Small, single‑rule Makefile 

# Makefile
main.exe: main.c maths.c
	@gcc -std=c11 -Wall -Wextra -Werror main.c maths.c -o main.out
  • First line: target (main.exe) and its dependencies (main.c maths.c).
  • Second line (tab, not spaces!) is the build command. If nothing changed, make will say the target is up to date and do nothing.

Faster rebuilds with object files

For larger projects, compile each source to an object (.o) and link them. Then, only the changed .c files rebuild. make can also use variables so you dont have to keep repeating the compiler and flags and filenames.

# Makefile (object-based)
CC      = gcc
CFLAGS  = -std=c11 -Wall -Wextra -Werror -c
LDFLAGS =
OBJS    = main.o maths.o

all: main.exe

main.exe: $(OBJS)
	$(CC) $(OBJS) $(LDFLAGS) -o $@

main.o: main.c main.h maths.h
	$(CC) $(CFLAGS) main.c

maths.o: maths.c maths.h
	$(CC) $(CFLAGS) maths.c

clean:
	@rm -f *.o main.exe
  • First build: compile all .c.o, then link.
  • Subsequent builds: make recompiles only what changed, then links.
  • make clean removes build artefacts before sharing or zipping your project.

Common Pitfalls (and Fixes)

  1. Putting definitions in headers
    Don’t put function bodies or non‑extern global variables in .h files; you’ll get duplicate definition errors when multiple .c files include the header. Keep headers to declarations; put code and single definitions in one .c.

  2. Including .c files
    Never do #include "module.c" from another .c. Include headers; compile each .c and link them. Otherwise you’ll pull the same definitions in twice and the linker will complain about duplicates.

  3. Forgetting include guards
    Always guard headers with #ifndef/#define/#endif to prevent multiple inclusion.

The extern Keyword (Sharing a Global Across Files)

Global variables are often discouraged, but they do appear in embedded C (e.g., a status flag or a hardware handle). If multiple files need to use the same global, do it like this: put an extern declaration in the header, and a single definition in one .c file.
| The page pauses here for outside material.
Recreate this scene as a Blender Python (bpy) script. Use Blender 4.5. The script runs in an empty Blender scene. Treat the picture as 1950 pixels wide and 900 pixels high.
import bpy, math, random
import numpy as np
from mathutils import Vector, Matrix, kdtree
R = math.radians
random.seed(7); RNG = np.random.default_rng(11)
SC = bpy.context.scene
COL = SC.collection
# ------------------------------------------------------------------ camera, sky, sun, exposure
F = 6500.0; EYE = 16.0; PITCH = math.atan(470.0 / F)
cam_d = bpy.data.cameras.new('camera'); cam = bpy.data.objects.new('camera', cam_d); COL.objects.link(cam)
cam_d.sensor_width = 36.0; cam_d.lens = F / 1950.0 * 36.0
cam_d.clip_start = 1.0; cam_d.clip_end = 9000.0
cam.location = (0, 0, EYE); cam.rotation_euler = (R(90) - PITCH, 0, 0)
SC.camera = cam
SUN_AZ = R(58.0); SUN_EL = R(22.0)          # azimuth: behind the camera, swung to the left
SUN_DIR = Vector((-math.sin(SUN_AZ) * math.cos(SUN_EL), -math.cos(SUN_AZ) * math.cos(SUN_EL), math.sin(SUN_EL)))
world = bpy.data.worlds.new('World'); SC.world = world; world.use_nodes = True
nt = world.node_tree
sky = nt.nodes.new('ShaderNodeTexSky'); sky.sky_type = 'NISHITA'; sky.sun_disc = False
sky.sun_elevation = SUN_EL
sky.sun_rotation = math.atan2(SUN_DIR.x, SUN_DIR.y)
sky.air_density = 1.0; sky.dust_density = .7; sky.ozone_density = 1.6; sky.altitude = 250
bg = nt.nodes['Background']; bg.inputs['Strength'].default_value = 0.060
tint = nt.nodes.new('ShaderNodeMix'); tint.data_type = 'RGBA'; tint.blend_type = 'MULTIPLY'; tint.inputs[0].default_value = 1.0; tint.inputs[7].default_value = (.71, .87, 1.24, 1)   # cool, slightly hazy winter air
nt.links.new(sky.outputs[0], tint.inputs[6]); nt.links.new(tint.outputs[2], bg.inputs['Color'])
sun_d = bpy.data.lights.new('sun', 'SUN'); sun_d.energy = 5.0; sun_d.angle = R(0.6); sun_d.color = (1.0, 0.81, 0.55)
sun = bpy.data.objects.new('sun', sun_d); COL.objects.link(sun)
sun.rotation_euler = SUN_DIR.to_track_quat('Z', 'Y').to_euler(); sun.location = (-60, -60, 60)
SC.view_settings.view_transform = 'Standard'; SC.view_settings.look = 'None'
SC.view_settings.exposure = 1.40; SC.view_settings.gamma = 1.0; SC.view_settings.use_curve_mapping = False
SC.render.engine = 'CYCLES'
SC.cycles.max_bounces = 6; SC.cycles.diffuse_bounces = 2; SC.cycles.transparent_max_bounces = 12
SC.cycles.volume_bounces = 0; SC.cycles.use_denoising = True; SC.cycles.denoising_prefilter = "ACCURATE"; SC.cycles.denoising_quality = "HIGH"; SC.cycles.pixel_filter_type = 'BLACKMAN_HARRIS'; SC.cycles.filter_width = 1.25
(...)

This fixes both “not declared” and “duplicate symbol” errors seen when naively declaring a global in a header.

main.h 

#ifndef MAIN_H
#define MAIN_H

/* This declares that a variable exists somewhere (no storage here). */
extern int global_variable;

/* Function in another module we'll call */
void change_global_variable(void);

#endif /* MAIN_H */

extern_demo.c (the other module) 


#include "main.h"

void change_global_variable(void) {
    /* Use the variable declared 'extern' in main.h
       and defined once in main.c */
    global_variable = 0;
}

main.c 

#include <stdio.h>
#include "main.h"

/* Exactly one definition (with storage) in the whole program */
int global_variable = 99;

int main(void) {
    change_global_variable();
    printf("Global variable = %d\n", global_variable); /* prints 0 */
    return 0;
}

Build:

gcc -std=c11 -Wall -Wextra -Werror -c main.c
gcc -std=c11 -Wall -Wextra -Werror -c extern_demo.c
gcc main.o extern_demo.o -o extern_demo

Why not put int global_variable = 99; in a header? Because every .c that includes it would get its own definition → the linker sees duplicate symbols. extern in the header declares the name; one .c file provides the single definition.

Summary

  • Split growing programs into modules: .h for interface, .c for implementation.
  • Include headers (not .c files) and compile each .c, then link.
  • Use Makefiles so make rebuilds only what changed.
  • Share globals across files with extern in headers and one real definition in a .c.
    These practices keep projects organised and scale from student labs to real embedded products.

Quick Compile Cheat‑Sheet 

# One-shot build (small demos)
gcc -std=c11 -Wall -Wextra -Werror main.c maths.c -o main.exe

# Separate compilation (good habit)
gcc -std=c11 -Wall -Wextra -Werror -c main.c
gcc -std=c11 -Wall -Wextra -Werror -c maths.c
gcc main.o maths.o -o main.exe

(Use -I. if headers live in the current directory and gcc can’t find them.)